We are talking about the original IL-2 Sturmovik, right? Released in '01? Because I remember playing the demo, then buying the full game, and having no problems with the game. The largest issue I can recall was the Berlin map being hard on my system at the time. If you look around, many other users at the time reported that CFS3 was riddled with bugs and problems vs IL2, which was stable and easy. IL2 lacked a dynamic campaign, but more than made up for that in aircraft detail and enjoyment. Yes, it had problems and needed patches, but out of the box CFS3 did, too.
We have to be honest though, in that IL2’s success was primarily due to the multiplayer component, which worked very well. When coupled with Hyperlobby, it was very difficult to beat, and the closed nature kept cheating at a minimum versus CFS3, which was inherently “play only with people you trust” deal – like CFS2 before it. The successive expansions were building up on that success and even though Forgotten Battles introduced the DGen campaign system, multiplayer was still where it was at.
CFS3 should have been a bigger title than it was. I think Microsoft would’ve done well to leave it in the oven for another year and they likely would’ve owned the WWII combat sim market. As it was, they released it way too early and half baked, hardly realizing the true potential of what it could’ve been. I remember many within the IL2 community looking forward to it and then being sorely disappointed.
It is way too janky and old n busted for the asking price, but it has AI and according to some, oodles of that je ne sais quoi that seems to be missing from DCS and Il-2. soul perhaps?
That’s exactly what CFS3 should have been. As it stands, I’d rather spend a little more and get Flying Circus. Of course, I already have FC, so my mind has been made up…
My reaction to the first IL-2 demo was that it was better than any flightsim ever released, and it was just a demo.
At the time we had CFS and CFS2 arrived shortly after, AFAIK.
CFS3 was a couple of years after.
The CFS titles enjoyed the benefit of shared components with the MSFS series and were pretty polished.
IL-2 wasn’t just patched, it was updated.

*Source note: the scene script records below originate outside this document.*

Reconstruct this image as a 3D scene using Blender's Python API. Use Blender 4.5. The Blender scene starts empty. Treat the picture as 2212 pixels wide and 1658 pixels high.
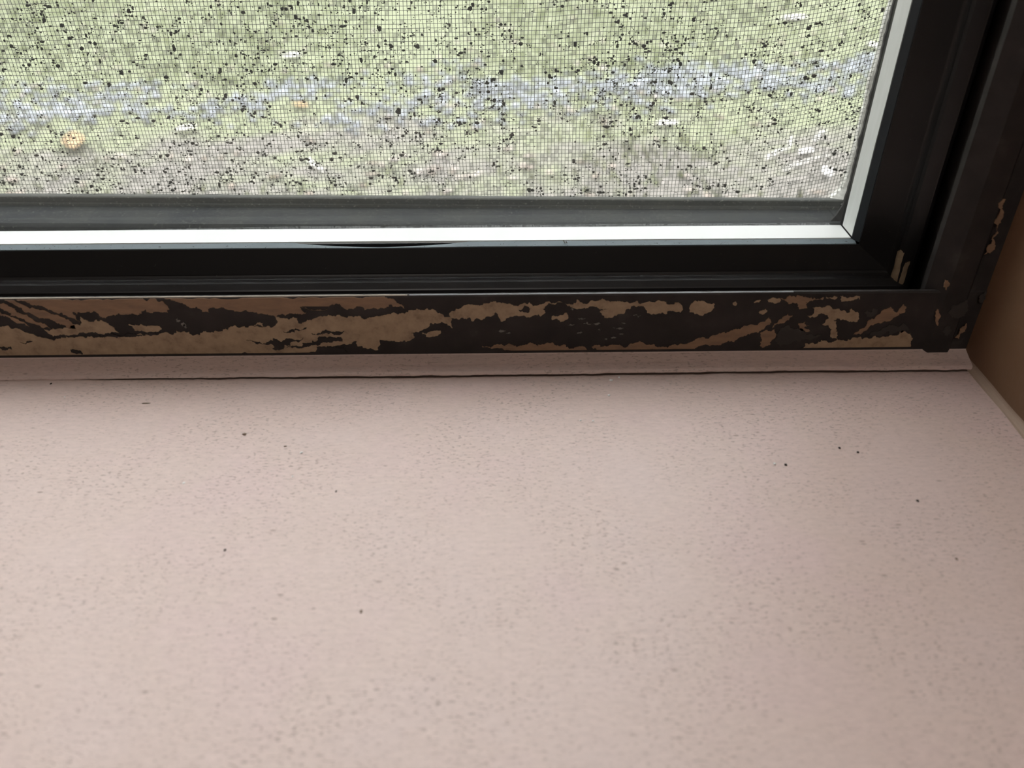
import bpy, math, random
from mathutils import Vector, Matrix, noise as mnoise
from mathutils.geometry import tessellate_polygon

SC = bpy.context.scene
COL = SC.collection
R = random.Random(11)

# ------------------------------------------------------------------ camera
H = 0.150                      # lens height above the sill board
PITCH = math.radians(35.0)
YAW = math.radians(-1.0)
FPX = 1790.0                   # focal length in pixels of the 2212 x 1658 frame
_rz = Matrix.Rotation(YAW, 3, 'Z')
FWD = _rz @ Vector((0, math.cos(PITCH), -math.sin(PITCH)))
RGT = _rz @ Vector((1, 0, 0))
UPV = _rz @ Vector((0, math.sin(PITCH), math.cos(PITCH)))
CAM = Vector((0, 0, H))
cam_d = bpy.data.cameras.new('camera')
cam_d.sensor_fit = 'HORIZONTAL'
cam_d.lens = 4.0
cam_d.sensor_width = 4.0 * 2212 / FPX
cam_d.clip_start = 0.005
cam_d.clip_end = 200
cam_d.dof.use_dof = True
cam_d.dof.focus_distance = 0.285
cam_d.dof.aperture_fstop = 1.8
cam = bpy.data.objects.new('camera', cam_d)
cam.matrix_world = Matrix(((RGT.x, UPV.x, -FWD.x, CAM.x), (RGT.y, UPV.y, -FWD.y, CAM.y),
                           (RGT.z, UPV.z, -FWD.z, CAM.z), (0, 0, 0, 1)))
COL.objects.link(cam)
SC.camera = cam
SC.view_settings.view_transform = 'Standard'
SC.view_settings.look = 'None'
SC.view_settings.gamma = 1.0
SC.view_settings.use_curve_mapping = False
SC.view_settings.exposure = 0.0
SC.cycles.transparent_max_bounces = 24
SC.cycles.max_bounces = 12
SC.cycles.diffuse_bounces = 6

# ------------------------------------------------------------------ sky (bright overcast)
SKY = 3.55
W = bpy.data.worlds.new('overcast_sky'); SC.world = W; W.use_nodes = True
nt = W.node_tree; nt.nodes.clear()
wo = nt.nodes.new('ShaderNodeOutputWorld'); wb = nt.nodes.new('ShaderNodeBackground')
tc = nt.nodes.new('ShaderNodeTexCoord'); sx = nt.nodes.new('ShaderNodeSeparateXYZ')
cr = nt.nodes.new('ShaderNodeValToRGB')
nt.links.new(tc.outputs['Generated'], sx.inputs[0]); nt.links.new(sx.outputs['Z'], cr.inputs[0])
e = cr.color_ramp.elements
e[0].position = 0.0; e[0].color = (.16, .175, .165, 1)
e[1].position = 1.0; e[1].color = (2.6, 2.63, 2.68, 1)
m = e.new(.20); m.color = (.46, .48, .48, 1)
m = e.new(.40); m.color = (.86, .88, .90, 1)
m = e.new(.65); m.color = (1.30, 1.32, 1.35, 1)
wb.inputs['Strength'].default_value = SKY
nt.links.new(cr.outputs[0], wb.inputs[0]); nt.links.new(wb.outputs[0], wo.inputs[0])

# ------------------------------------------------------------------ added fill light, unseen behind the viewer, to brighten frame and sill
lamp_d = bpy.data.lights.new('indoor_fill', 'AREA')
lamp_d.shape = 'DISK'; lamp_d.size = .5; lamp_d.energy = 11.5; lamp_d.color = (1.0, .92, .86)
lamp = bpy.data.objects.new('indoor_fill', lamp_d)
lamp.location = (-.3, -1.5, 1.50)
COL.objects.link(lamp)


# ------------------------------------------------------------------ pixel rays onto real planes
def ray(px, py):
    return FWD * FPX + RGT * (px - 1106) + UPV * (829 - py)

def on_y(px, py, Y):
    d = ray(px, py); return CAM + d * (Y / d.y)

def on_z(px, py, z=0.0):
    d = ray(px, py); return CAM + d * ((z - H) / d.z)

def z_at(row, Y, px=1106): return on_y(px, row, Y).z
def y_at(row, z, px=1106): return on_z(px, row, z).y


# ------------------------------------------------------------------ materials
def mat(name, col, rough=.6, spec=.4, nodes=None, metal=0.0):
    m = bpy.data.materials.new(name); m.use_nodes = True
    t = m.node_tree; b = t.nodes['Principled BSDF']
    b.inputs['Base Color'].default_value = (*col, 1)
    b.inputs['Roughness'].default_value = rough
    b.inputs['Specular IOR Level'].default_value = spec
    b.inputs['Metallic'].default_value = metal
    if nodes: nodes(t, b)
    return m

def coords(t, scale=(1, 1, 1)):
    c = t.nodes.new('ShaderNodeTexCoord'); mp = t.nodes.new('ShaderNodeMapping')
    mp.inputs['Scale'].default_value = scale
    t.links.new(c.outputs['Object'], mp.inputs[0]); return mp.outputs[0]

def noise(t, vec, scale, detail=3, rough=.55):
    n = t.nodes.new('ShaderNodeTexNoise')
    n.inputs['Scale'].default_value = scale; n.inputs['Detail'].default_value = detail
    n.inputs['Roughness'].default_value = rough
    t.links.new(vec, n.inputs['Vector']); return n.outputs['Fac']

def ramp(t, fac, stops):
    r = t.nodes.new('ShaderNodeValToRGB'); el = r.color_ramp.elements
    while len(el) < len(stops): el.new(.5)
    for q, (p, c) in zip(el, stops):
        q.position = p; q.color = (*c, 1) if len(c) == 3 else c
    t.links.new(fac, r.inputs[0]); return r.outputs[0]

def mixc(t, fac, a, b, mode='MIX'):
    x = t.nodes.new('ShaderNodeMix'); x.data_type = 'RGBA'; x.blend_type = mode
    for k, v in ((0, fac), (6, a), (7, b)):
        if isinstance(v, (int, float)): x.inputs[k].default_value = v
        elif isinstance(v, tuple): x.inputs[k].default_value = (*v, 1)
        else: t.links.new(v, x.inputs[k])
    return x.outputs[2]

def math_(t, op, a, b=None):
    x = t.nodes.new('ShaderNodeMath'); x.operation = op
    for k, v in ((0, a), (1, b)):
        if v is None: continue
        if isinstance(v, (int, float)): x.inputs[k].default_value = v
        else: t.links.new(v, x.inputs[k])
    return x.outputs[0]

def bump(t, b, height, strength=.3, dist=.001):
    n = t.nodes.new('ShaderNodeBump'); n.inputs['Strength'].default_value = strength
    n.inputs['Distance'].default_value = dist
    t.links.new(height, n.inputs['Height']); t.links.new(n.outputs[0], b.inputs['Normal'])

W3 = (1, 1, 1); K3 = (0, 0, 0)

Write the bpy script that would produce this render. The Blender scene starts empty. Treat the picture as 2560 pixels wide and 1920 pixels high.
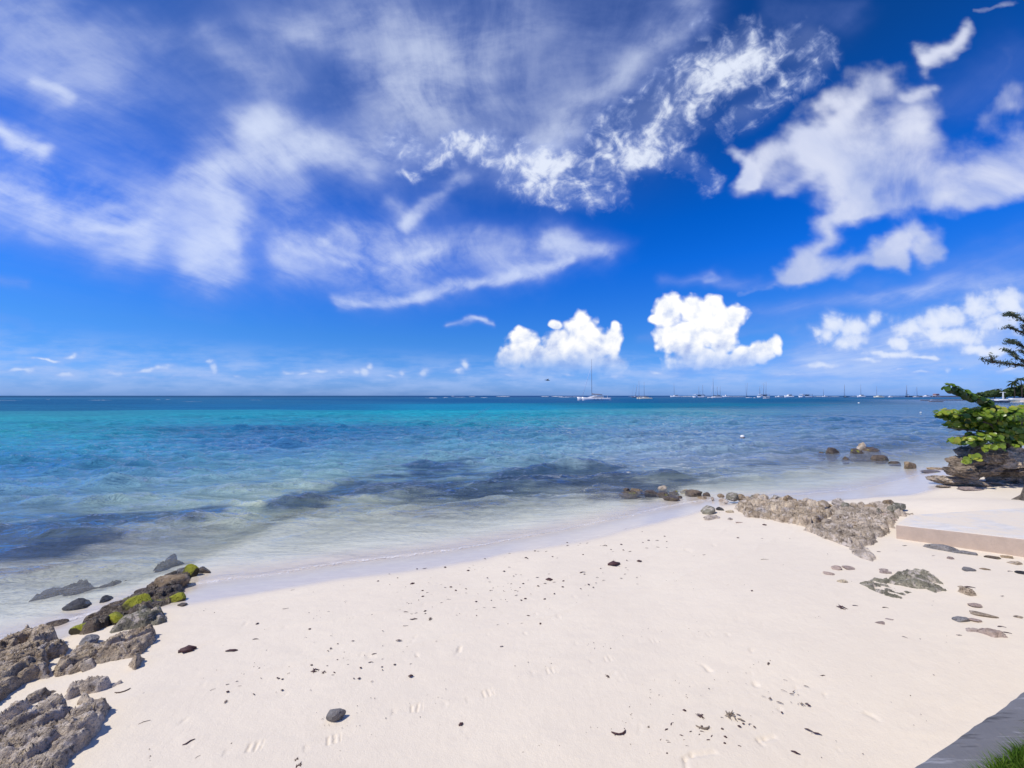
import bpy, bmesh, math, random
import numpy as np
from mathutils import Vector, Matrix
PI = math.pi
R = math.radians
scn = bpy.context.scene
C = scn.collection

# ------------------------------------------------------------------ camera
CAMZ = 2.8                       # eye height above the dry sand, standing on the raised lawn
FPX = 961.0                      # focal length in photograph pixels (2560 wide)
PITCH = math.atan(29 / FPX)
cam_d = bpy.data.cameras.new('camera')
cam = bpy.data.objects.new('camera', cam_d)
C.objects.link(cam)
cam.location = (0, 0, CAMZ)
cam.rotation_euler = (R(90) + PITCH, 0, 0)
cam_d.sensor_width = 36
cam_d.lens = 36 * FPX / 2560
cam_d.clip_start = 0.05
cam_d.clip_end = 120000
scn.camera = cam

# ------------------------------------------------------------------ light
SUN_EL, SUN_AZ = 54.0, -108.0    # azimuth from +Y towards +X: the sun stands high on the left, a little behind
sd = Vector((math.sin(R(SUN_AZ)) * math.cos(R(SUN_EL)), math.cos(R(SUN_AZ)) * math.cos(R(SUN_EL)), math.sin(R(SUN_EL))))
sun_d = bpy.data.lights.new('sun', 'SUN')
sun_d.energy = 3.9
sun_d.angle = R(0.5)
sun_d.color = (1.0, 0.94, 0.85)
sun = bpy.data.objects.new('sun', sun_d)
C.objects.link(sun)
sun.rotation_euler = sd.to_track_quat('Z', 'Y').to_euler()
scn.view_settings.view_transform = 'Standard'
scn.view_settings.look = 'None'
scn.view_settings.exposure = 0
scn.view_settings.gamma = 1
scn.render.film_transparent = False
scn.cycles.max_bounces = 10
scn.cycles.transparent_max_bounces = 12
scn.cycles.caustics_reflective = False
scn.cycles.caustics_refractive = False
scn.cycles.sample_clamp_indirect = 3
scn.cycles.sample_clamp_direct = 3
scn.cycles.use_denoising = True

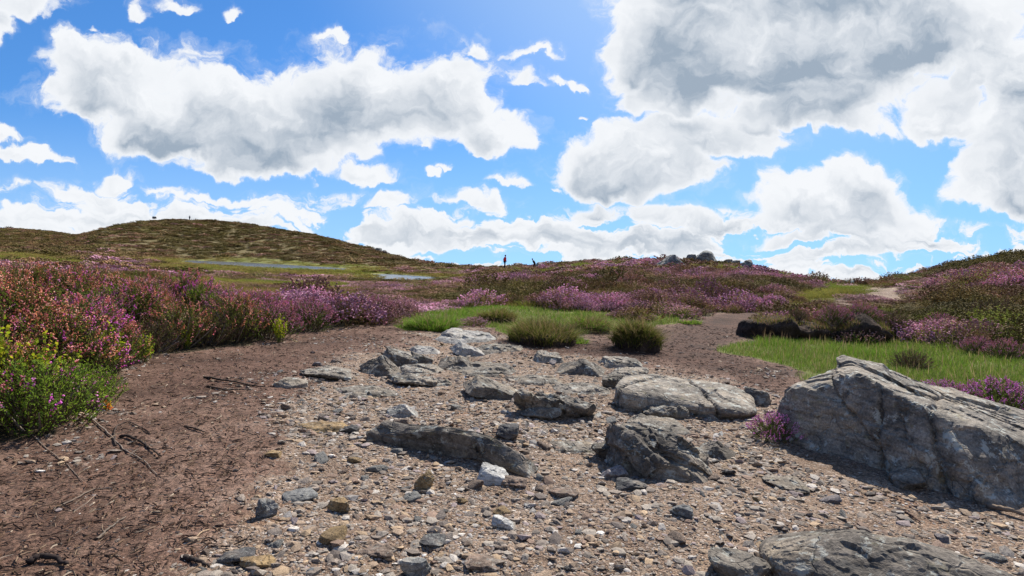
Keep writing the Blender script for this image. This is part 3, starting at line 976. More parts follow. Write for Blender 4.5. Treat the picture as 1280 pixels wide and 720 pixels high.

We got more aircraft, maps and features along with bugfixes.
So we can’t use the number of patches as an indicator of how well polished the sims were. But sure, the CFS titles all worked well.
I immediately preferred IL-2 over CFS because of the flightmodelling, but I remember many of my flightschool friends were partial to CFS because you didn’t have to use padlock or a view hat. Just follow the cone and press the trigger.
I guess CFS was easy to use and the MSFS lineage was evident in everything like menus and settings, so everybody knew how to use it even before they got it.
I’m with you Troll!!! CFS was ok until il2 demo was released. There was no comparison in realism, modeling or combat. It was night and day. Then il2 came out and patches kept u interested. New planes, maps and scenery. That didnt stop for years. It was so deep and diverse. Fly in Finish colors or fly in Noth Africa. It was like “who do you want to be today?”
When I tried to go to CFS3, It was so Broken I could not believe it. Sad but the Russians beat the pants off the Americans at combat flight sims. Most of all what I enjoyed was the ai. To this day, few can compare to the intensity of a 8vs8 dogfight in il2 1946. I quit it to dedicate myself to the new BoS and DCS. But to this day, I sometimes miss it. Oleg was the best!
I was there when the Oleg and Iliya swore they would have created the new IL-2 on the main Kickstarter page…
Their names were what convinced me to drop dosh on that project.
It’s all there to be read, if you go and look.
Ahh Ok. I tend to pin that on Olya. I thought that Oleg was pulled in as a PR move and was only partly involved but I am obviously mistaken on that. I remember IL-2 being Oleg’s baby, and he did a lot of great work on that. Maybe I am giving him a pass because of that
Not what I implied.
But I don’t intend to dig a past long forgiven.
It was mostly a snarky remark.
I am really so happy on how my Dora and (upcoming) Jug are in DCS that I can still honestly admit that Kickstarter was a win for me anyway since I got a LOT of stuff for my 20€.
In no small part thanks to the moral rettitude of Eagle Dynamics.